Classification and outlook
Although the mapping is very extensive, the study recognises that it is difficult to classify certain forms of land use with a high degree of accuracy. Factors such as cloud cover and seasonal variations present limitations that emphasise the need for continuous refinement and validation.
“The study makes a crucial contribution to our understanding of the complex interplay between human economic activities and the environment. Its particular importance lies in the fact that it provides policy makers, conservationists and scientists with a detailed understanding of the different developments that land undergoes in large parts of Africa after deforestation.
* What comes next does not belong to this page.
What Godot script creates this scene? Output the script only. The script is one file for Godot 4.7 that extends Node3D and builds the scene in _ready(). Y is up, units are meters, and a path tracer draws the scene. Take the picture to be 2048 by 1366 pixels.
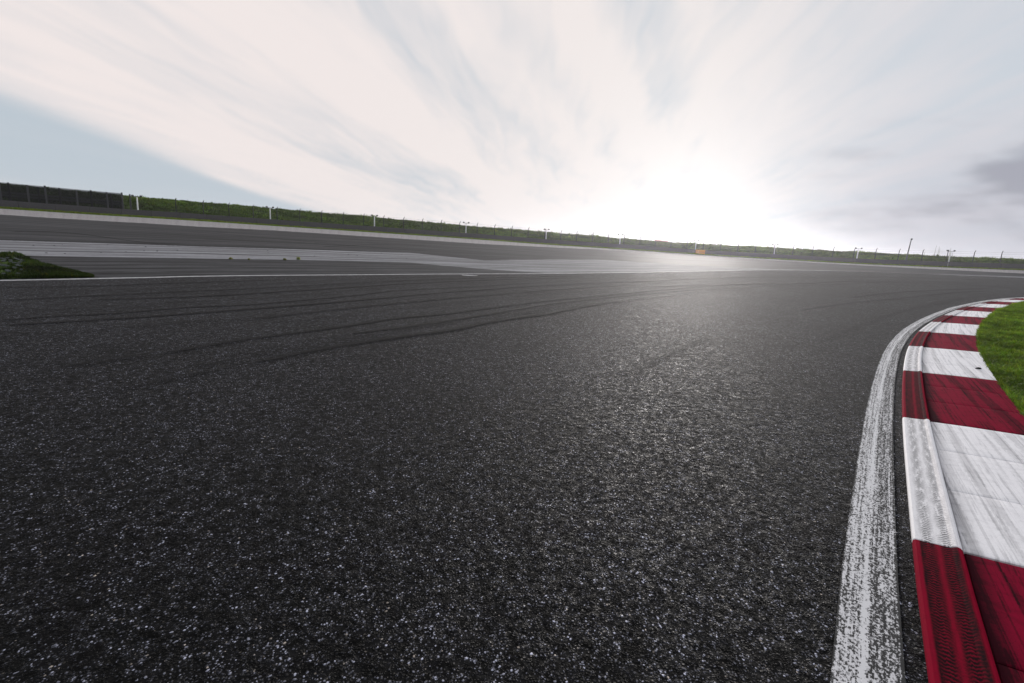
extends Node3D

# ---------------------------------------------------------------- measured plan of the place
# one row per station along the far side of the track: outer track edge (x, z), wall foot (x, y, z), bank crest (x, y, z),
# then the shares of the way from track edge to wall at which apron, concrete strip, asphalt run-off and gravel end
const PLAN := [
	[-500, -19.2, -1.7, -76.88, 2.36, -51.18, -97.07, 6.42, -65.25, 0.076, 0.159, 0.608, 0.932],
	[-250, -13.7, -7.6, -77.22, 2.37, -61.38, -94.16, 6.46, -75.45, 0.076, 0.159, 0.608, 0.932],
	[-100, -12.1, -9.8, -75.41, 2.35, -67.83, -90.39, 6.41, -81.90, 0.076, 0.159, 0.608, 0.932],
	[0, -11.3, -10.9, -73.60, 2.33, -72.59, -87.28, 6.36, -86.65, 0.076, 0.159, 0.608, 0.893],
	[100, -10.8, -11.5, -70.46, 2.29, -76.91, -82.84, 6.25, -90.96, 0.073, 0.158, 0.588, 0.887],
	[200, -10.2, -12.3, -66.48, 2.24, -81.24, -77.54, 6.11, -95.27, 0.071, 0.158, 0.584, 0.881],
	[300, -9.6, -13.1, -61.64, 2.23, -85.57, -71.40, 5.99, -99.58, 0.070, 0.155, 0.580, 0.875],
	[400, -8.9, -14.1, -56.12, 2.20, -90.16, -64.58, 5.95, -104.17, 0.068, 0.153, 0.558, 0.869],
	[550, -7.5, -15.6, -46.31, 2.07, -97.40, -52.81, 5.68, -111.38, 0.069, 0.156, 0.594, 0.858],
	[700, -5.7, -17.3, -33.89, 1.92, -103.20, -38.42, 5.34, -117.14, 0.070, 0.162, 0.578, 0.849],
	[820, -4.0, -19.0, -22.68, 1.77, -107.66, -25.64, 4.98, -121.56, 0.067, 0.171, 0.562, 0.841],
	[970, -1.3, -21.5, -7.16, 1.52, -113.12, -8.16, 4.49, -126.97, 0.028, 0.107, 0.554, 0.829],
	[1100, 1.7, -24.2, 7.61, 1.20, -117.95, 8.30, 4.17, -131.80, 0.000, 0.160, 0.653, 0.815],
	[1200, 4.5, -27.1, 19.76, 1.08, -121.39, 21.77, 3.77, -135.19, 0.000, 0.193, 0.722, 0.806],
	[1300, 8.2, -31.0, 32.28, 0.89, -123.57, 35.59, 3.49, -137.35, 0.000, 0.165, 0.730, 0.866],
	[1400, 13.4, -36.8, 44.83, 0.67, -124.63, 49.45, 3.30, -138.42, 0.000, 0.121, 0.758, 0.854],
	[1550, 25.1, -49.3, 61.67, 0.55, -121.55, 68.23, 3.33, -135.36, 0.000, 0.029, 0.718, 0.839],
	[1700, 40.5, -61.6, 75.05, 0.53, -114.59, 83.57, 3.25, -128.39, 0.000, 0.000, 0.680, 0.826],
	[1850, 55.0, -68.3, 86.05, 0.75, -107.27, 96.53, 3.21, -121.02, 0.000, 0.002, 0.575, 0.842],
	[2048, 77.1, -77.1, 96.44, 1.09, -96.81, 109.52, 3.22, -110.50, 0.000, 0.109, 0.492, 0.874],
	[2300, 99.0, -82.1, 103.91, 1.46, -83.63, 120.30, 3.21, -97.24, 0.000, 0.109, 0.492, 0.874],
	[2700, 115.5, -81.2, 108.38, 1.87, -66.38, 130.00, 3.16, -79.89, 0.000, 0.109, 0.492, 0.874],
]
# rubber marks on the track, x and z in turn
const SKIDS := [
	[-6.9, -6.6, -6.6, -7.1, -6.1, -7.6, -5.6, -8.5, -4.8, -9.3, -3.7, -11.3, -3.0, -12.9, -1.3, -15.0, 0.2, -17.1, 3.5, -20.9],
	[-3.8, -5.3, -3.5, -6.0, -3.2, -6.5, -2.5, -7.6, -2.0, -8.5, -1.2, -9.4, -0.2, -10.9, 1.3, -13.0, 3.3, -15.3, 7.3, -20.1, 10.9, -23.8, 18.0, -29.4],
	[-2.7, -5.1, -2.3, -5.9, -1.6, -6.9, -0.9, -7.7, -0.3, -8.8, 0.6, -9.9, 1.6, -11.5, 3.6, -14.3],
	[-2.3, -6.9, -1.4, -8.1, -0.5, -9.5, 1.2, -12.2, 3.1, -14.5, 6.4, -18.2, 10.5, -22.5],
	[-10.1, -9.7, -8.9, -10.8, -8.0, -12.2, -6.3, -14.6],
	[-8.5, -8.2, -8.0, -9.0, -7.3, -10.1, -6.1, -11.8, -4.7, -14.2, -2.3, -17.6, 1.5, -21.8, 7.3, -27.5],
	[-6.6, -6.3, -5.9, -7.0, -5.1, -8.0, -4.1, -9.4, -3.0, -11.1, -1.7, -13.2, 1.2, -17.1, 6.0, -22.3, 13.9, -30.1],
	[-7.5, -8.8, -6.3, -9.9, -4.9, -12.1, -3.4, -14.6, -0.6, -18.3, 3.9, -22.9],
	[4.6, -21.1, 11.8, -28.5, 19.7, -35.0, 34.5, -45.5, 57.3, -57.3],
	[5.0, -18.8, 9.4, -22.6, 15.1, -26.8, 23.6, -34.1, 33.9, -40.3, 42.3, -42.2],
	[12.4, -18.5, 17.8, -23.4, 24.9, -28.7, 31.6, -33.3],
	[7.5, -13.1, 11.0, -16.3, 16.0, -20.4, 22.1, -25.4, 29.6, -30.8],
	[1.3, -5.4, 2.0, -6.5, 2.7, -7.5, 3.4, -8.4],
	[-3.3, -4.0, -3.2, -4.2, -3.1, -4.4, -2.7, -5.2],
	[-4.3, -4.6, -3.8, -5.3],
	[-4.1, -7.6, -3.1, -9.4, -2.0, -11.1, -0.4, -13.3, 2.0, -16.4, 5.5, -20.4],
	[20.5, -31.0, 28.8, -35.5, 37.9, -37.8],
	[5.0, -8.1, 7.5, -10.7, 10.9, -14.1, 17.0, -19.7, 24.3, -25.6],
]
# left edge of the kerb, x and z in turn
const KERB_PATH := [-6.2, 10.4, -2.9, 5.0, -0.95, 2.0, 0.55, -0.12, 1.48, -1.46, 2.09, -2.32, 3.56, -4.33, 5.05, -6.29, 6.5, -8.1, 8.17, -10.02, 9.83, -11.77, 11.51, -13.45, 13.36, -15.22, 15.24, -16.95, 19.94, -20.89, 24.32, -24.05, 30.0, -27.4, 37.0, -30.4, 45.0, -32.6, 54.0, -33.8, 66.0, -33.6]
const KERB_WIDTH := 0.89
const SUN_DIR := Vector3(0.3201, 0.0777, -0.9442)

var M := {}
var taken := {}
var rng := RandomNumberGenerator.new()
var kerb_pts: PackedVector2Array
var kerb_len: PackedFloat32Array
var kerb_zero := 0.0
var wall_pts: PackedVector3Array
var wall_len: PackedFloat32Array


func _ready() -> void:
	rng.seed = 7
	set_camera()
	set_sky()
	set_sun()
	prepare_paths()
	make_materials()
	build_ground()
	build_track()
	build_runoff()
	build_bank()
	build_infield()
	build_kerb()
	build_wall()
	build_fences()
	build_light_posts()
	build_far_things()
	build_small_things()


# ---------------------------------------------------------------- camera, sky, sun
func set_camera() -> void:
	var cam := Camera3D.new()
	cam.name = "camera"
	cam.fov = 68.666
	cam.near = 0.05
	cam.far = 4000.0
	cam.position = Vector3(0, 1.4, 0)
	cam.rotation_order = EULER_ORDER_YXZ
	cam.rotation = Vector3(deg_to_rad(-11.295), 0, deg_to_rad(3.0))
	add_child(cam)
	cam.current = true


func set_sun() -> void:
	var sun := DirectionalLight3D.new()
	sun.name = "sun"
	sun.light_energy = 1.25
	sun.light_color = Color(1.0, 0.975, 0.955)
	sun.light_angular_distance = 10.0
	sun.shadow_enabled = true
	sun.basis = Basis.looking_at(-SUN_DIR, Vector3.UP)
	add_child(sun)


func set_sky() -> void:
	var we := WorldEnvironment.new()
	we.name = "world_environment"
	var e := Environment.new()
	e.background_mode = Environment.BG_SKY
	var sky := Sky.new()
	var pm := PanoramaSkyMaterial.new()
	pm.panorama = ImageTexture.create_from_image(sky_image(2048, 1024))
	pm.energy_multiplier = 1.0
	sky.sky_material = pm
	e.sky = sky
	e.tonemap_mode = Environment.TONE_MAPPER_LINEAR
	e.tonemap_exposure = 1.05
	e.volumetric_fog_enabled = true
	e.volumetric_fog_density = 0.00030
	e.volumetric_fog_anisotropy = 0.74
	e.volumetric_fog_albedo = Color(0.97, 0.97, 1.0)
	e.sdfgi_enabled = true
	e.ssao_enabled = true
	e.ssil_enabled = true
	we.environment = e
	add_child(we)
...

This knowledge is crucial for developing targeted conservation strategies, achieving the Sustainable Development Goals and mitigating the environmental impacts of deforestation across the African continent,” emphasises Martin Herold. “We in Europe will also benefit from this, as the new EU deforestation regulation requires proof of deforestation-free supply chains for certain raw materials such as coffee, cocoa and rubber.”
Overall, this new study showcases the great potential of using high-resolution satellite data, combined with artificial intelligence and regional knowledge to provide open-source information for different stakeholders and enhance the transparency for tracking critical forest-related land use transitions in tropical forests.